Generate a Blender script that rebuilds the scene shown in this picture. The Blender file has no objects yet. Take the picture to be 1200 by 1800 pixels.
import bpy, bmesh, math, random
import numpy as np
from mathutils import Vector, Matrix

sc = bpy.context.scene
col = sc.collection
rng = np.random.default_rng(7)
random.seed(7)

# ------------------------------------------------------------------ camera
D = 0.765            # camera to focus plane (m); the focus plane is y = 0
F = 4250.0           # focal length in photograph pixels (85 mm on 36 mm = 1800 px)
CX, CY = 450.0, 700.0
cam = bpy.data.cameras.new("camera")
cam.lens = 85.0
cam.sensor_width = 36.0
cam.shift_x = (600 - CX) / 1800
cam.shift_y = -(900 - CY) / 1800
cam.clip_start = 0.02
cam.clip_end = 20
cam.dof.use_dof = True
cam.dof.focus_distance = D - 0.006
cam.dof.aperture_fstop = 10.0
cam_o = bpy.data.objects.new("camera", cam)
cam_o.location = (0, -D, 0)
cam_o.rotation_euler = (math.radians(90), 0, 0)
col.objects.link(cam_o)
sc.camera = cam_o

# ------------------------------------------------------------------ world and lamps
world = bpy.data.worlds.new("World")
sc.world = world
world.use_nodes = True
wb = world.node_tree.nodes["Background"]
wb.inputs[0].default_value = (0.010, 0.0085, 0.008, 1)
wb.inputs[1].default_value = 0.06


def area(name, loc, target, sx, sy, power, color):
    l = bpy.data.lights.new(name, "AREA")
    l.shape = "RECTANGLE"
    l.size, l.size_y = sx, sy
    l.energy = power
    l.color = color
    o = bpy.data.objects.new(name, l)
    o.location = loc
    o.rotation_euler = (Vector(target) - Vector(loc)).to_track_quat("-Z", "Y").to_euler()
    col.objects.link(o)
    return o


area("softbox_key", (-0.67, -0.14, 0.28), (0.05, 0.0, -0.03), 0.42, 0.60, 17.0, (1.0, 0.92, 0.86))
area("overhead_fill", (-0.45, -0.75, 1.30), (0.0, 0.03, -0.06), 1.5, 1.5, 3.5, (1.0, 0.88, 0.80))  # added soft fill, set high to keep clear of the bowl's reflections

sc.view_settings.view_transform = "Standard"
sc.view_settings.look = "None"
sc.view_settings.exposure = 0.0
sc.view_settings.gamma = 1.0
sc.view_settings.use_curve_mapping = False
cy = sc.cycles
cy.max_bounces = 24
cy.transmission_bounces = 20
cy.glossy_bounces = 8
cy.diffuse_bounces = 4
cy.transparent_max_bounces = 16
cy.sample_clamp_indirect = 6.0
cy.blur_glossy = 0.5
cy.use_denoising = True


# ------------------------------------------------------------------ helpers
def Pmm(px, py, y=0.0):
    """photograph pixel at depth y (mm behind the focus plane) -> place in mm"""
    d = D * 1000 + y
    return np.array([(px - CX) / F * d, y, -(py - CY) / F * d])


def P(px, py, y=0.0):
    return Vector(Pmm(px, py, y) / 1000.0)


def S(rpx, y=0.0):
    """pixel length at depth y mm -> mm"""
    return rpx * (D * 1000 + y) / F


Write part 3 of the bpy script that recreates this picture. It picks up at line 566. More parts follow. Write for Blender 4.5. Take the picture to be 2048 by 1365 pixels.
-- -- --
▶ **DO THIS**:
The lines from the top of the data above down to the line containing "sc.camera = cam_o" are to be copied exactly; no other line should appear.

▶ **EXPECTED ANSWER**:
Generate a Blender script that rebuilds the scene shown in this picture. The Blender file has no objects yet. Take the picture to be 1200 by 1800 pixels.
import bpy, bmesh, math, random
import numpy as np
from mathutils import Vector, Matrix

sc = bpy.context.scene
col = sc.collection
rng = np.random.default_rng(7)
random.seed(7)

# ------------------------------------------------------------------ camera
D = 0.765            # camera to focus plane (m); the focus plane is y = 0
F = 4250.0           # focal length in photograph pixels (85 mm on 36 mm = 1800 px)
CX, CY = 450.0, 700.0
cam = bpy.data.cameras.new("camera")
cam.lens = 85.0
cam.sensor_width = 36.0
cam.shift_x = (600 - CX) / 1800
cam.shift_y = -(900 - CY) / 1800
cam.clip_start = 0.02
cam.clip_end = 20
cam.dof.use_dof = True
cam.dof.focus_distance = D - 0.006
cam.dof.aperture_fstop = 10.0
cam_o = bpy.data.objects.new("camera", cam)
cam_o.location = (0, -D, 0)
cam_o.rotation_euler = (math.radians(90), 0, 0)
col.objects.link(cam_o)
sc.camera = cam_o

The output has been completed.